El renacer de estos mercados tiene varias raíces. Por un lado, la reapertura gradual impulsó dinámicas al aire libre como una forma más segura de reunirse; por otro, los viajeros comenzaron a valorar experiencias auténticas, locales, que escaparan del circuito tradicional de restaurantes. Los mercados nocturnos ofrecían justo eso: comida fresca, interacción directa con quienes la preparan, precios accesibles y una vibra comunitaria que difícilmente se encuentra en otro lugar.
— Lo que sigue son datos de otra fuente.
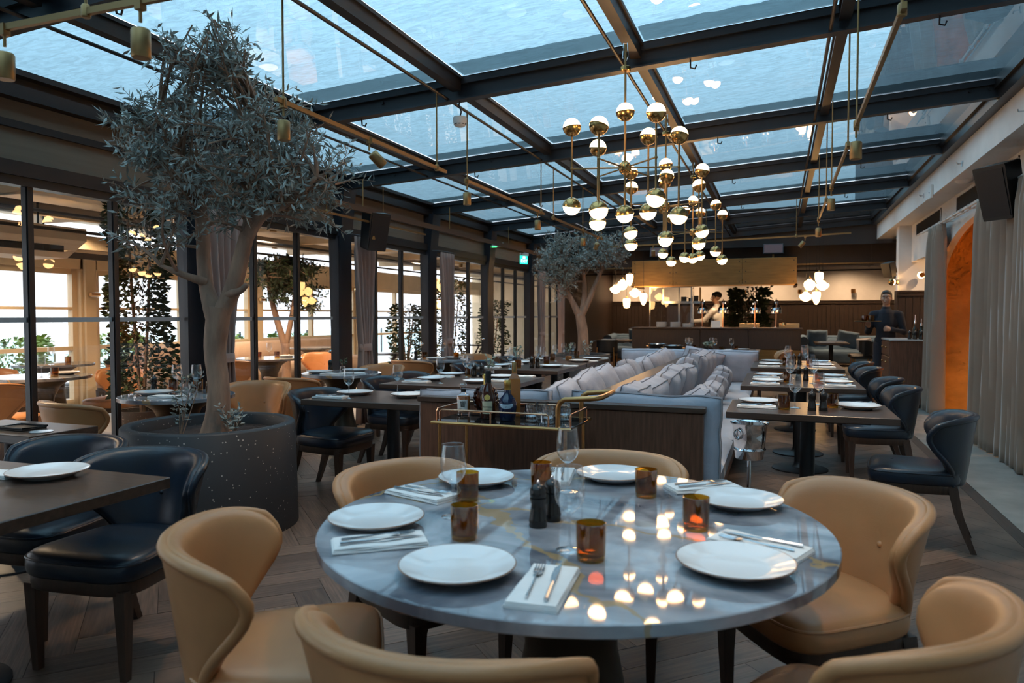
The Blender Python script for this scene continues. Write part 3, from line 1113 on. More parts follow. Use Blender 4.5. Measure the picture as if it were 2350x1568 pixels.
pillow(ARM, (-1.70, SY0 + .125, .655), (R(-4), R(-1), 0), 'long grey arm cushion inside the near left sofa end', 'sofa arm cushions')
pillow(ARM2, (-.74, SY1 - .26, .66), (R(12), 0, 0), 'big grey cushion at the far right sofa end', 'sofa arm cushions')
pillow(ARM2, (-1.66, SY1 - .24, .66), (R(12), 0, R(2)), 'big grey cushion at the far left sofa end', 'sofa arm cushions')
pillow(PIL[1], (-1.0, SY1 - .60, .70), (R(22), R(9), R(38)), 'grey corner cushion propped in the far right sofa corner', 'sofa arm cushions')
# ------------------------------------------------------------------ tableware
def make_plate(r=.14):
    t = MB().lathe([(.001, .006), (r * .56, .006), (r * .60, .000), (r * .64, .004), (r * .82, .014), (r * .985, .023), (r, .0255), (r * .985, .0275), (r * .8, .019), (r * .62, .011), (r * .55, .0095), (.001, .0095)], 56, cap=False).build('dinner_plate', M['china'], None, True, 60)
    MB().tube([(r * .993 * cos(2 * pi * k / 56), r * .993 * sin(2 * pi * k / 56), .0258) for k in range(56)], .0022, 5, closed=True).build('plate_rim', M['china_rim'], t)
    return t


PLATE = make_plate()


def make_napkin():
    w, d = .25, .115
    mb = MB()
    # three folds of cloth, rounded along the front edge

    def layer(z0, z1, inset, sk):
        n = 10
        rings = []
        for i in range(n + 1):
            u = -1 + 2 * i / n
            x = u * (w / 2 - inset)
            wob = .0015 * sin(u * 5 + sk)
            zt, zbm = z1 + wob, z0
            y0, y1 = -d / 2 + inset * .6, d / 2 - inset * 1.2 + .002 * sin(u * 3 + sk)
            m_ = (zt + zbm) / 2
            h = (zt - zbm) / 2
            rings.append([(x, y0 + h * .3, zbm), (x, y0 - h * .55, m_ - h * .4), (x, y0 - h * .55, m_ + h * .4), (x, y0 + h * .3, zt), (x, y1, zt - .001), (x, y1 + .0015, m_), (x, y1, zbm)])
        mb.loft(rings)
    layer(0, .007, 0, 0)
    layer(.0068, .0115, .002, 2)
    layer(.0113, .016, .0045, 4)
    return mb.build('napkin', M['linen'], None, True, 60)


NAPKIN = make_napkin()


def make_fork():
    mb = MB()
    mb.tube([(0, -.10, .002), (0, -.02, .003), (0, .02, .006), (0, .035, .005)], [.0035, .0022, .002, .0025], 6)
    mb.loft([[(-.004, .033, .0035), (.004, .033, .0035), (.004, .033, .006), (-.004, .033, .006)], [(-.011, .047, .002), (.011, .047, .002), (.011, .047, .0045), (-.011, .047, .0045)], [(-.011, .056, .002), (.011, .056, .002), (.011, .056, .0045), (-.011, .056, .0045)]])
    for k in range(4):
        x = -.0095 + k * .00633
        mb.tube([(x, .055, .0032), (x, .08, .003), (x, .098, .006)], [.0018, .0016, .0009], 5)
    return mb.build('fork', M['silver'], None, True, 50)


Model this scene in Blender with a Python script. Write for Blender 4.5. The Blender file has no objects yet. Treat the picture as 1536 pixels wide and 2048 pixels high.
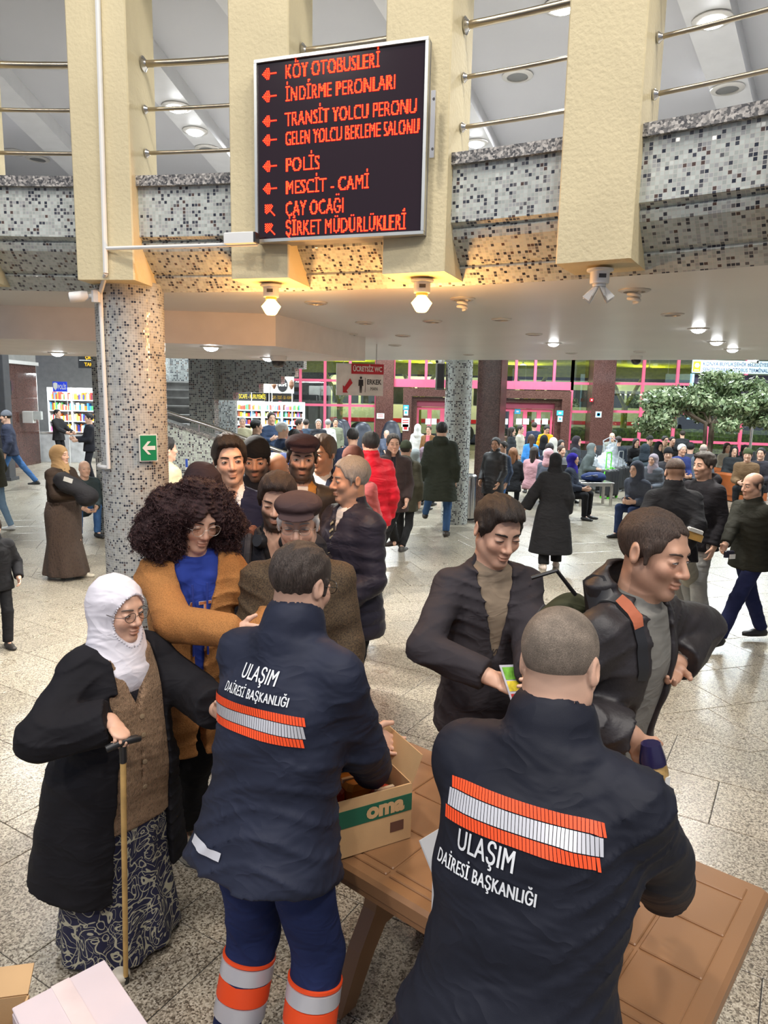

Hoy, estos espacios se han adaptado a una nueva sensibilidad. Muchos incorporaron estaciones de higiene, mejor iluminación y señalización, así como zonas de estancia más cómodas. Pero su esencia sigue intacta: la mezcla ecléctica de sabores que cambia cada semana. Tacos reinventados, panes fermentados de pequeños talleres, bebidas artesanales, dulces regionales, antojitos de inspiración migrante, reinterpretaciones de recetas familiares. El visitante puede recorrer un mapa gastronómico completo sin caminar más de cien metros.
Para los turistas, los mercados nocturnos se han convertido en una puerta de entrada a la cultura local. A diferencia de los mercados tradicionales matutinos, estos espacios muestran una ciudad que se permite jugar con sus sabores. Los chefs jóvenes prueban recetas experimentales; las familias reviven platillos que casi habían desaparecido; los productores acercan cosechas de temporada. El ambiente nocturno añade un toque de íntima celebración donde el sonido dominante es el chisporroteo de la plancha.
También cumplen una función económica y social: los mercados nocturnos dan vida a zonas que por la noche permanecían apagadas, generan ingresos para pequeños negocios y crean espacios seguros de convivencia multigeneracional. En muchas ciudades, se han convertido en microeventos semanales que detonan cultura, música y artesanías, convirtiéndose en una alternativa versátil para visitantes que buscan algo más que un restaurante bonito.
Su auge postpandemia también está conectado con el turismo responsable. Comer en un mercado nocturno permite apoyar directamente a productores y cocineros independientes, reducir el impacto ambiental al privilegiar ingredientes locales y fomentar una economía circular: lo que se consume vuelve a la comunidad. Para viajeros que desean dejar una huella positiva —y no solo fotos bonitas—, estos espacios son ideales.
Quizá la clave de su éxito es que representan un regreso a lo esencial: comer bien, en compañía, sin formalidades. Son un recordatorio de que la gastronomía más memorable no siempre es la más elaborada, sino la que se disfruta en medio de risas, vapor que se eleva de una olla, el sonido de una espátula golpeando una sartén y la sensación de pertenecer, aunque sea por una noche, a esa comunidad improvisada bajo la luz de los puestos.
Los mercados nocturnos han vuelto, sí, pero con fuerza renovada. No son solo un plan para cenar: son una experiencia cultural completa. Un viaje sensorial que sucede en pocas horas y que, para muchos viajeros, se convierte en el recuerdo más auténtico de su visita. Y quizá, en este mundo acelerado, eso es justamente lo que necesitábamos: una celebración nocturna donde la ciudad se reúne a comer, compartir y volver a sentirse viva.